» **WHAT NEEDS TO BE DONE**:
Collect each line containing "Python".

═══ DATASET RECORDS

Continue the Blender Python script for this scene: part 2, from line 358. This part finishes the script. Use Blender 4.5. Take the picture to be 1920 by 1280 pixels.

══════
═══ DATASET RECORDS

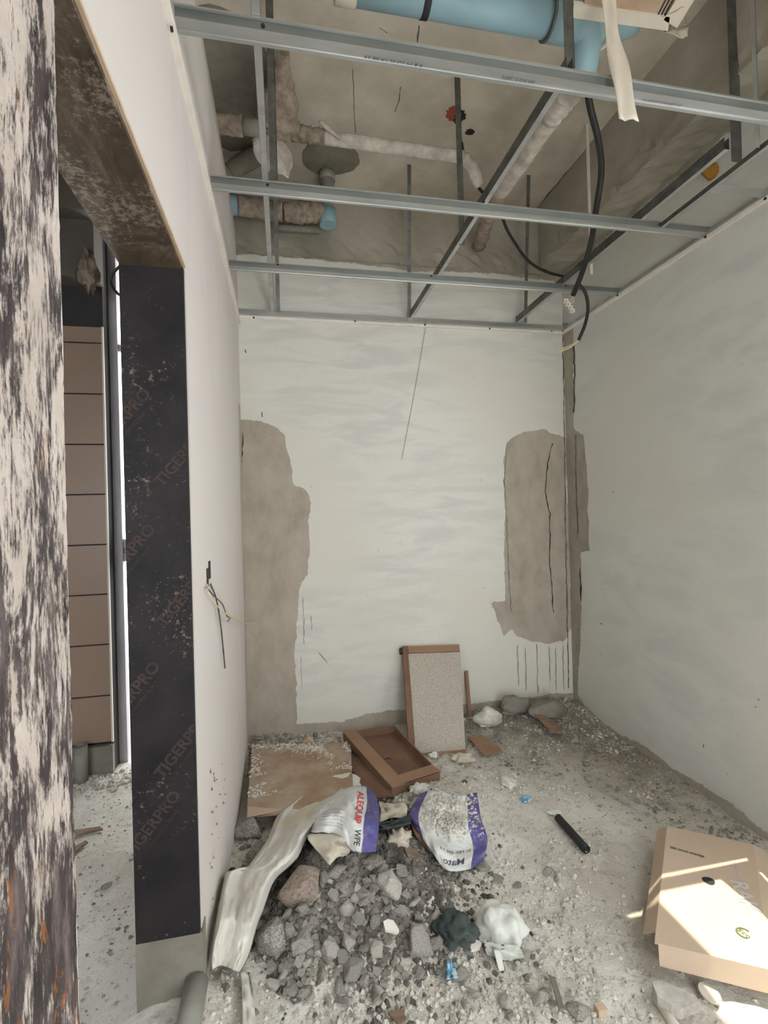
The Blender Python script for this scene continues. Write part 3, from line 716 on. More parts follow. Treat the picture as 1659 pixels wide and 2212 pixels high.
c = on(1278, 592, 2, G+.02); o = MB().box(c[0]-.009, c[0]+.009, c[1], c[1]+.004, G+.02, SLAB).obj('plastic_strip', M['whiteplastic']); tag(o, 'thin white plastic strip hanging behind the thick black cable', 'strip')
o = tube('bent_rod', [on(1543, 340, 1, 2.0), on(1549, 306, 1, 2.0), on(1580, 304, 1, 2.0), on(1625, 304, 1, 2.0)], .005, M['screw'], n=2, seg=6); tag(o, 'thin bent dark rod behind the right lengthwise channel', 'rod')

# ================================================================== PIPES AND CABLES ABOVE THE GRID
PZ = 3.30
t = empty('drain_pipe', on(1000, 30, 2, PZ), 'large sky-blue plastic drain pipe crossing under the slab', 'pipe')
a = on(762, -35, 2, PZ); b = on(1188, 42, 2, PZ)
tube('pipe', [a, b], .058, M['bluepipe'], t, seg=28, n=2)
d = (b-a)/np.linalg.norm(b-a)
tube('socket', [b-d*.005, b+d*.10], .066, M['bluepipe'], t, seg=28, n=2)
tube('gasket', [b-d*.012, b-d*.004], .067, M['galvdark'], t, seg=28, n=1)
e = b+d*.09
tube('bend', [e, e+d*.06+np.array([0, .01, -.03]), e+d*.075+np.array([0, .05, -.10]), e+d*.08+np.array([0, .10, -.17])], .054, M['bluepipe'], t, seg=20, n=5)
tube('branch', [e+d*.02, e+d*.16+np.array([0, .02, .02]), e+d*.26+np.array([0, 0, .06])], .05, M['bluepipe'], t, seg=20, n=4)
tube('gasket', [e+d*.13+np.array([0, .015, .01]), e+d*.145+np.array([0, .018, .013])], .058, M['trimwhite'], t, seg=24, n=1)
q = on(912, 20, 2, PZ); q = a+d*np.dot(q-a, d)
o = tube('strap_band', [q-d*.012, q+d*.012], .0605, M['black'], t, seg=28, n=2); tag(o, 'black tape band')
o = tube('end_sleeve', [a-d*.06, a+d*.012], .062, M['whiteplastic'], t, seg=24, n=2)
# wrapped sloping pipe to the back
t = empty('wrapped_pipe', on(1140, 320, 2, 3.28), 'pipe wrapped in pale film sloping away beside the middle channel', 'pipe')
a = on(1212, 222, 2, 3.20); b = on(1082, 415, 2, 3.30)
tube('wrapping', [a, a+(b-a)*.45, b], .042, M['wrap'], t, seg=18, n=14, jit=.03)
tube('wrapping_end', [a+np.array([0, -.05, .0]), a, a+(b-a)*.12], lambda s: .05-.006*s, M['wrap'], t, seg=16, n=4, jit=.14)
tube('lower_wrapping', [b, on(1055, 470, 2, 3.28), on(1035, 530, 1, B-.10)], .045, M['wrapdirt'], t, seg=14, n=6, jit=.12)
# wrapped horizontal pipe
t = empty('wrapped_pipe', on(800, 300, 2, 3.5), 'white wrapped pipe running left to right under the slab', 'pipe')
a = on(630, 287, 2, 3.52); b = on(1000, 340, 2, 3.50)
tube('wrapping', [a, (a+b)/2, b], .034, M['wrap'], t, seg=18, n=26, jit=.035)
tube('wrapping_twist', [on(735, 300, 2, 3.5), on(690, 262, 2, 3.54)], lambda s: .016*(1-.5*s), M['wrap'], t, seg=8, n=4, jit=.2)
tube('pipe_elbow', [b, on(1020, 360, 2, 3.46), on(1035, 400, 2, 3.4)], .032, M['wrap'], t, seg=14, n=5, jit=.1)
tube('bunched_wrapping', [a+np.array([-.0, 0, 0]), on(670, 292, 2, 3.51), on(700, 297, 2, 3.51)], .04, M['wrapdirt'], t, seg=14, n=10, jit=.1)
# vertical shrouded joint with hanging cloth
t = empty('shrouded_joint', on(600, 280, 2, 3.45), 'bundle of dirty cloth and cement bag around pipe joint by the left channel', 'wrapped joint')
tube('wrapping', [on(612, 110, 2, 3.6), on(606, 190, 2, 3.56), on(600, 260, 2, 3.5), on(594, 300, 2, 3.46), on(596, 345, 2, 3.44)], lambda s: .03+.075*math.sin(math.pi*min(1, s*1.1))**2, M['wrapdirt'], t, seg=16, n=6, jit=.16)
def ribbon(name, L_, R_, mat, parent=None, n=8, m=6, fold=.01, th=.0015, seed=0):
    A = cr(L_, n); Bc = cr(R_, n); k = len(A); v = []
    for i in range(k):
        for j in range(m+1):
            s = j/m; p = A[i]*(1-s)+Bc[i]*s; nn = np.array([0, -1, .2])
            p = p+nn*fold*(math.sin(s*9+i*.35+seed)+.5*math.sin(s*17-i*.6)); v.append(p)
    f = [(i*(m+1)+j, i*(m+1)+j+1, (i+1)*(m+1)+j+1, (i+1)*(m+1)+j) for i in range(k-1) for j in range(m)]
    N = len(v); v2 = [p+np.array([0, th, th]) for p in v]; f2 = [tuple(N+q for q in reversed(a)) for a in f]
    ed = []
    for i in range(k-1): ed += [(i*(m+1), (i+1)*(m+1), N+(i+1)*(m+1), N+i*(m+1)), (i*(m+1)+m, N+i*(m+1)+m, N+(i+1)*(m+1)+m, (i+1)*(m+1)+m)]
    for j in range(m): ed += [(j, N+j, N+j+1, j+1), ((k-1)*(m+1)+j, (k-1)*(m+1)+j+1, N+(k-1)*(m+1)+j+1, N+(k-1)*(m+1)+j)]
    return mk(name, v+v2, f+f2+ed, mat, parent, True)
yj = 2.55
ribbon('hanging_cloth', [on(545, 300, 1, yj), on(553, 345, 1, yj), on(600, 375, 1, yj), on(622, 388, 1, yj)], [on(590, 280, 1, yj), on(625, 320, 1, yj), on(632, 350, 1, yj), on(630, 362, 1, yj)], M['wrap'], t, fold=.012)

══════

» **EXERCISE SOLUTION**:
Continue the Blender Python script for this scene: part 2, from line 358. This part finishes the script. Use Blender 4.5. Take the picture to be 1920 by 1280 pixels.
The Blender Python script for this scene continues. Write part 3, from line 716 on. More parts follow. Treat the picture as 1659 pixels wide and 2212 pixels high.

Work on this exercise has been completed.